There was an attractiveness in soft accents and soft landscapes during years in the North. The strident denunciation of all things “Irish” by voices certain of their righteousness was something that pained. An unhappy man would write angry letters to the “Belfast Telegraph” signing himself as “Non-Celt” and then giving his address as an unmistakeably Irish placename. A mural inspired by tales of Cú Chulainn bore the inscription “Irish Out”. If people wished to reject any suggestion that they had an Irish identity – despite all the evidence to the contrary, including even the name of their country, then that was their choice; it became annoying when they sought to impose those views on others.

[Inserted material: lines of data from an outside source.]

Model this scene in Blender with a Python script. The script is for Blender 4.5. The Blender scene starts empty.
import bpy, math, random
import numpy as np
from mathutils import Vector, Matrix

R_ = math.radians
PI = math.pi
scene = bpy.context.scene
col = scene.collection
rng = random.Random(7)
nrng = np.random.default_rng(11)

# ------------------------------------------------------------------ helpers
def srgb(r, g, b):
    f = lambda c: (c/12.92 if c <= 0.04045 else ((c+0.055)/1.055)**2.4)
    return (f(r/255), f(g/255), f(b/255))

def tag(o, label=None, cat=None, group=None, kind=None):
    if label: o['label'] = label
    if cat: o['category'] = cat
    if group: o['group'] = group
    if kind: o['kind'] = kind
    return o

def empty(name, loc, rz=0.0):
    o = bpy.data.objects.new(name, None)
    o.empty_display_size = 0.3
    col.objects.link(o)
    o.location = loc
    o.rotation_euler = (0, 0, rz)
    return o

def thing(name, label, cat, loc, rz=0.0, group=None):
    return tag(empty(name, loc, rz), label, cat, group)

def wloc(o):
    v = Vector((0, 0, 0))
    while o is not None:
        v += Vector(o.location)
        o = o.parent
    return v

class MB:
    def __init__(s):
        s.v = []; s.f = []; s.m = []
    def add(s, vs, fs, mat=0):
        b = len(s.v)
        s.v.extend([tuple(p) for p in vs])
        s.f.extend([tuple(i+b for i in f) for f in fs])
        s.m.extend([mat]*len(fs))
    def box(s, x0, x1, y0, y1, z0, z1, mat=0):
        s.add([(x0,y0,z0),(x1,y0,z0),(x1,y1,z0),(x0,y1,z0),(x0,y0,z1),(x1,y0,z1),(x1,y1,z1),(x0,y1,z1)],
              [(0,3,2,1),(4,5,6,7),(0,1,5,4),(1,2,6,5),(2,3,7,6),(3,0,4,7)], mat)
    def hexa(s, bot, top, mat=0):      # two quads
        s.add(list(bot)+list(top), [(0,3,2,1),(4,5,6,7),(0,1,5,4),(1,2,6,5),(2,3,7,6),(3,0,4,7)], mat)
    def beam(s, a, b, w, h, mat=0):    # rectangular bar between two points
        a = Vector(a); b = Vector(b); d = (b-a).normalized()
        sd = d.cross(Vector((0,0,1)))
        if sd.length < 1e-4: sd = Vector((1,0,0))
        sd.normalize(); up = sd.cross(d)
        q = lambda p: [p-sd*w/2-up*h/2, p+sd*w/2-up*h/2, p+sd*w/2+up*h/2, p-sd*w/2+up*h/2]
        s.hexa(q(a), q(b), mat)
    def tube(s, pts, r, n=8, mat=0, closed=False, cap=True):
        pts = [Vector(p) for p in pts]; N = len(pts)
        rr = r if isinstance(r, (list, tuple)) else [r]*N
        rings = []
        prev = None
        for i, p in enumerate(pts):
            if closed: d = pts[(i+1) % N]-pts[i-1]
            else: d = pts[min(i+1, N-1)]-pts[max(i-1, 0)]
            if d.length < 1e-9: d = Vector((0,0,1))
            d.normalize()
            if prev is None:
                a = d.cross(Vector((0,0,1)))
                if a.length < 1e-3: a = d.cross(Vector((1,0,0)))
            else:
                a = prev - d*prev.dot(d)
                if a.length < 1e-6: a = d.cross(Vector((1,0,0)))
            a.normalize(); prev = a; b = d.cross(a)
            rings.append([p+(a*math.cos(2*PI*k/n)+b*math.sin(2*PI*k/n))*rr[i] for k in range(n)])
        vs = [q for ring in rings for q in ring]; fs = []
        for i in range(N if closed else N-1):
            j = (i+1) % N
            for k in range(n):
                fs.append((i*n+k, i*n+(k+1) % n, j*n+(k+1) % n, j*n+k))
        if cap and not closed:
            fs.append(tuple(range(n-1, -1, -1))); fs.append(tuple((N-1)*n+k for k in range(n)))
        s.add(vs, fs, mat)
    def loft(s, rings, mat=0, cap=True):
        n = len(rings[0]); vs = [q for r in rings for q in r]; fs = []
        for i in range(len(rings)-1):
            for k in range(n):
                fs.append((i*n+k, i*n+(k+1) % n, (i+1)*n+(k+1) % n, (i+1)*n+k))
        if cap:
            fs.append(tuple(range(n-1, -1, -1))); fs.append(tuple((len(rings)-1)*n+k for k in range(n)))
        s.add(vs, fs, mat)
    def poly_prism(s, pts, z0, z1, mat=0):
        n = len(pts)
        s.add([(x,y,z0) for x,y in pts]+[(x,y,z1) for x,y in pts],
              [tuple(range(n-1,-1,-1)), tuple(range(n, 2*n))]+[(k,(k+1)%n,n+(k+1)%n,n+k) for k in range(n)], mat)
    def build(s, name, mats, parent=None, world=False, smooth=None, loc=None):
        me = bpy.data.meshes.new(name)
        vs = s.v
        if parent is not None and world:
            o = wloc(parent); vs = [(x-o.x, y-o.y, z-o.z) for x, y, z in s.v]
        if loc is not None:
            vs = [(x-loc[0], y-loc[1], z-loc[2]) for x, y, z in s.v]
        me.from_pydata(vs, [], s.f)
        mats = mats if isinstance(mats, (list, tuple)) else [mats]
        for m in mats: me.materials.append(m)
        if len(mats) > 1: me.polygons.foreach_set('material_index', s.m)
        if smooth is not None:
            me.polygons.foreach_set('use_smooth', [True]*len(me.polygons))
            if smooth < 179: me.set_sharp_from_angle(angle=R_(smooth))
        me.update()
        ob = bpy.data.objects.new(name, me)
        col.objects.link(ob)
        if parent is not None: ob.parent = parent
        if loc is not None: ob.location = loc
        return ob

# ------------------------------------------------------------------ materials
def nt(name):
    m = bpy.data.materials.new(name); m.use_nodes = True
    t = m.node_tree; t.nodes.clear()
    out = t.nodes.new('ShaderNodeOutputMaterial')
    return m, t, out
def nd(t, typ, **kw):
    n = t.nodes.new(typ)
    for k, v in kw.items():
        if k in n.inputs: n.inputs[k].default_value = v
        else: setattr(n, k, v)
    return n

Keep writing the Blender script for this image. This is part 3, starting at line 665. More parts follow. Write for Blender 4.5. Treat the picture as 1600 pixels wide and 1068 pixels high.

Always, there was Seamus Heaney to describe an Ireland very different from that inhabited by Free Presbyterian preachers, an Ireland where life was something to be affirmed, where even the things of daily life could be occasions of delight, moments when words became almost tactile. It seemed extraordinary at times that Heaney inhabited the same land, so different were his perspectives.
Each of Heaney’s collections of poems would be bought from bookstores in Belfast, in latter years from Waterstone’s because in Waterstone’s there was a feeling of stepping out of a world of accordion bands and garishly uniformed youths into a world where softness might be a possibility.
Heaney described the area in which we lived in the lines of “The Peninsula”, it seemed to be transformed in his description. From being a place of fundamentalist mission halls and hardline politics, it acquired a sense of being somewhere different. Looking seaward, it was easier to imagine the words assuming reality, than looking at the drab villages that dotted the coast.
The RTE weather forecast this evening gave gales from Mizen Head to Hook Head, it is an alarming disturbance of the soft evening, for tomorrow we sail from Rosslare to Pembroke.
Heaney would have provided a perfect accompaniment to the weather report. The seventh of his Glanmore sonnets:
Dogger, Rockall, Malin, Irish Sea:
Green, swift upsurges, North Atlantic flux
Conjured by that strong gale-warning voice,
Collapse into a sibilant penumbra.
Midnight and closedown. Sirens of the tundra,
Of eel-road, seal-road, keel-road, whale-road, raise
Their wind-compounded keen behind the baize
And drive the trawlers to the lee of Wicklow.
L’Etoile, Le Guillemot, La Belle Hélène
Nursed their bright names this morning in the bay
That toiled like mortar. It was marvellous
And actual, I said out loud, ‘A haven,’
The word deepening, clearing, like the sky
Elsewhere on Minches, Cromarty, The Faroes.
It is good to live in a land of softness. May it be present in the morning.